There are a large numer of young men from Pakistan at the centre in Rosolini, who reached the Sicilian shoreline from Turkey, in one of those independent landings which are, by now, common on the coasts of Syracusa. “We were at sea for eight days before seeing Italy. We had very little food and even less water, treated like gold. When we were picked up by the police, many of us were babbling, but we were nonetheless left for several days at the port of of Augusta”, one of them tells us, who we met again in Pozzallo, some weeks after our meeting with Mohahamed and Ahmed. He’s the only man in his group who speaks English. “They put a lot of pressure on us at the port to give our fingerprints, without explaining anything. Will we be deported? Can we go to another camp? What happens if we leave Italy? Some of the guys who came before us received some information, but not us. Aside from them, no one has responded to any of our questions.”

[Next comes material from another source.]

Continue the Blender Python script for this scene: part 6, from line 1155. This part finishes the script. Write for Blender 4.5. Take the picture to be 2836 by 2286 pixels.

Months have gone by since migrants arriving in the port of Augusta have been telling us about similar episodes, “There were families with small children kept without food until they had decided to be photo-identified”, C tells us, who fled from Italy a few days after his arrival, “even if I had left my fingerprints, I refused to submit to a law which tries to control every step in my life just because I’m not European, so I tried to run away all the same.” The majority of the migrants we meet in the hostels did not seem to have been adequately informed about the consequences of the fingerprinting and the Dublin regulation. Illegal practices are still the norm, and the opportunities for safeguarding increasingly determined by chance. While the situation at the tent-city in Augusta seems only to be getting worse, there is still no official reporting of the situation to the authorities by the “humanitarian” organisation that have been working here for years.
The word “deportation” triggers off a series of questions and alarms among the migrants. “We don’t understand our situation. Only that we have to wait, but we don’t know what.” Their conditions are at the limit of survival, and a state of constant instability and insecurity which has been goig on for months. This is the feeling for many of the “guests” at the hostel in Rosolini, where the Prefecture has sent them, even when the number of people goes beyond 250 people. Some of the migrants have even been transferred from the Hotspot in Milo.
“Two days ago a group of around 50 people, mainly from Pakistan, left the hostel of their own accord. They were at their limit. After less than 24 hours, when they had walked a dozen kilometres in the middle of nowhere, they came back to the centre. The managers simply called the police, and after some mediation by the officers and a night sleeping outside, they were allowed back into the CAS, in the hope of being transferred as soon as possible.” ‘C’ takes on telling us this episode and translating our conversation into Urdu for the other men present, just as he does for all of the communication with the hostel’s staff. None of the Pakistanis has had the chance to meet a mediator, despite some of them having arrived three months’ ago.
A week on, the situation at the CAS seems only to have got worse, combined with the terrible heat, new arrivals and the exhaustion of the staff. “We don’t want to just survive, we want to build a future here, like any Italian”, ‘C’ continues. “In the same way that I got here, I hope that I can keep going and try and find a better place. Because there’s so many of us here, no one listens to us, but on the other hand there’s a group of people who you can count on.”